Eventually, I picked up the rod again but it was with a new goal: to catch a fish and eat that fish. I stripped away the bogus trappings of fishing and flyfishing as a pseudo-religious pagan ritual and let it become what it was for me as a kid. It was hunting fish with a line and a hook – it was primitive and satisfying, yet to some in the fly fishing community it was heretical and unenlightened.
There is a movement among fishermen to elevate the trout to the level of deity -- to worship the trout and its habitat and to consider every trout the way a Hindu priest considers the sacred cow. Many believe that nearly all trout waters should be designated “catch and release” -- this doesn’t seem right to me as there are some streams that can afford a little culling of the population. All things unchecked can run amok.
The rivers and streams of the world would be better served if more children and adults were taught the simple rudiments of catching, cleaning, cooking and eating a fish. This full involvement in the process would help everyone understand the cold hard truth about the food chain and to appreciate the difference between a meal caught and a meal bought.
Our oceans, streams and rivers are in decline and commercial fishing is just one of the culprits. I am not saying we should abandoned commercial fishing, it has been a means of feeding societies for millenia. The recent demand for seafood has spawned some practices straight out of science fiction books -- fish farming, computerized trawlers, hi-tech fishfinders -- as well as mechanized long-line fishing that has devastated our fish stocks and imperiled our ecosystems. If you don't believe me just ask Al Gore or any local commercial fisherman out of New Bedford, Newport, or Key West. They all tell the same stories.
Sportfishing is a less efficient means of catching fish. It generates more money for commercial fisherman who make the transition from commercial to sportfishing, and it drastically slows down the wholesale strip-mining of at least some stretches of our waters. Dozens of environmental organizations have joined forces with sport fisherman and they agree, when it comes to saving our waters --sportfishing is the answer.

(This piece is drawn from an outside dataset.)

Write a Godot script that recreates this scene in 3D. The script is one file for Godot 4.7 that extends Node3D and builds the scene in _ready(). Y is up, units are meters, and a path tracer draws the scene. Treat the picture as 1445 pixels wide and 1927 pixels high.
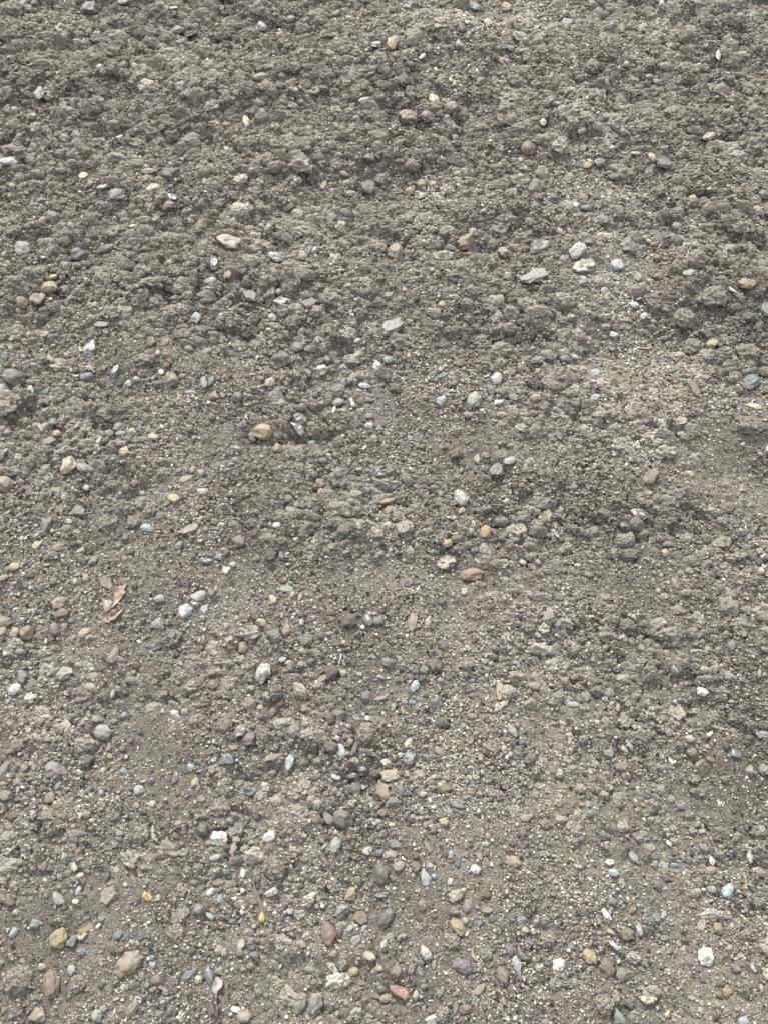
extends Node3D
# A slope of damp gravelly soil, seen from a standing person's height: soil relief with crumbs, stones lying in it, a few leaves.

const TILT := 20.0            # slope of the ground, degrees
const CAM_H := 1.19           # camera above the slope, measured along the slope's normal
const LOOK := 58.0            # angle between the view and the slope
const FOV := 60.0
const PW := 1445.0            # frame of the photograph in its own pixels
const PH := 1927.0
const STEP := 0.004           # cell of the soil relief
const U0 := -1.32
const V0 := -0.52
const NU := 661
const NV := 826

var UU := Vector3(1, 0, 0)
var VV := Vector3.ZERO
var NN := Vector3.ZERO
var hgt := PackedFloat32Array()
var covered := PackedByteArray()
var guard := PackedByteArray()
var patches := []
var tones := PackedFloat32Array()
var stuck := []
var rng := RandomNumberGenerator.new()
var noise_a := FastNoiseLite.new()
var noise_b := FastNoiseLite.new()
var noise_c := FastNoiseLite.new()
var spheres := {}
var palette := {}
var soil_mat: StandardMaterial3D
var crumb_mat: StandardMaterial3D
var stone_mat: StandardMaterial3D
var wet_mat: StandardMaterial3D
var SOIL := Color(0.260, 0.238, 0.199)
const SHADED_GROUND := Color(0.146, 0.132, 0.110)   # soil sheet under the crumbs, darkened to paint shade into their gaps

const PALETTE := {
	"W": ["cbc9c2"],
	"C": ["bfb29a"],
	"T": ["948470"],
	"Y": ["b1a07b"],
	"O": ["a6855d"],
	"G": ["706e6a"],
	"L": ["a19f99"],
	"D": ["504e4c"],
	"B": ["6b7276"],
	"P": ["a8b1b4"],
	"N": ["303b47"],
	"U": ["5d7888"],
	"E": ["647879"],
	"F": ["949f92"],
	"K": ["22272f"],
	"V": ["7c7376"],
	"I": ["96807a"],
	"R": ["7c5b4d"],
	"X": ["72604f"],
	"M": ["70655a"],
	"H": ["a48f6c"],
	"S": ["64616c"],
	"C2": ["a48e7b", "b5ac9c", 0.5],
	"F2": ["a3ada2", "3c4443", 0.28],
	"V2": ["6c5c5f", "c9c4be", 0.3],
	"G2": ["76736e", "b3b0a8", 0.35],
	"W2": ["cccabf", "8d8476", 0.3],
	"E2": ["77685a", "6d9692", 0.3],
	"O2": ["946b4c", "86705c", 0.4],
	"E3": ["3e5656", "2d3c3e", 0.4],
	"W3": ["c3c2b8", "87847b", 0.3],
	"C3": ["b5a78c", "857a68", 0.35],
	"F3": ["7e8e8a", "727f7c", 0.3],
	"D2": ["5a554f", "6d665c", 0.35],
	"D3": ["53574f", "65685f", 0.35],
	"W4": ["dcdad0", "c7b9a2", 0.15],
	"H2": ["b98a4a", "cbb48a", 0.4],
	"Y2": ["a3946c", "8f8054", 0.3],
	"O3": ["8f6f4c", "776a5c", 0.4],
	"B2": ["616c75", "7d878d", 0.35],
	"S2": ["636d7b", "4d5a70", 0.3],
	"X2": ["71614f", "8c5240", 0.2],
	"R4": ["a8663a", "8a5238", 0.4],
	"R2": ["5f3527", "4a2b21", 0.3],
	"G3": ["74756b", "5c5f58", 0.4],
	"R3": ["77665a", "8f3f3a", 0.3],
	"P2": ["8fa5a8", "b9c6c6", 0.4],
}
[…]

While the appetite for sushi, salmon, tuna and even tilapia continues to grow each year, we've got to find alternatives to these foods. We could start by eating lower on the fish food chain -- herring and sardines are fantastic when cooked properly. A salmon, tuna or swordfish caught under new fishing guidelines (no nets or long lines) would be the kind of treat it was when I was a kid (and there weren't sushi restaurants at the local mall). Unless the seafood industry can make greater assurances of the preservation and long-term viability of their commercial fishing practices, serious federal and international regulations will need to be instituted and enforced or there is going to be a large hole in the bottom of the sea -- as the little ditty went from my soporific Connecticut childhood.
* * *
Note to the reader:
Each chapter heading begins with a specific fishing trip - the river, stream or body of water, the town (or nearest town) and date. The place and date provide a reference point as you may be familiar with the local terrain or maybe just the gestalt of that particular point in time. For me the dates are points in my development as a fisherman. From each fishing trip I induce or extrapolate a spiritual lesson (in some cases the term "spiritual" may be a stretch -- but you get the idea).
The fishing journal entries are left in their raw state – unedited and sometimes random, with strange punctuation, grammar and references to what I had for lunch, people I met along the way and the conditions of the river, lake or sea. In reliving my progression as a fisherman and a human along this path I invariably digress and veer off to comment on subjects where I have little or no pedigree. In that way I am like the millions of writers before me who spend countless hours trying to make sense of the insignificant chain of events that we affectionately call life.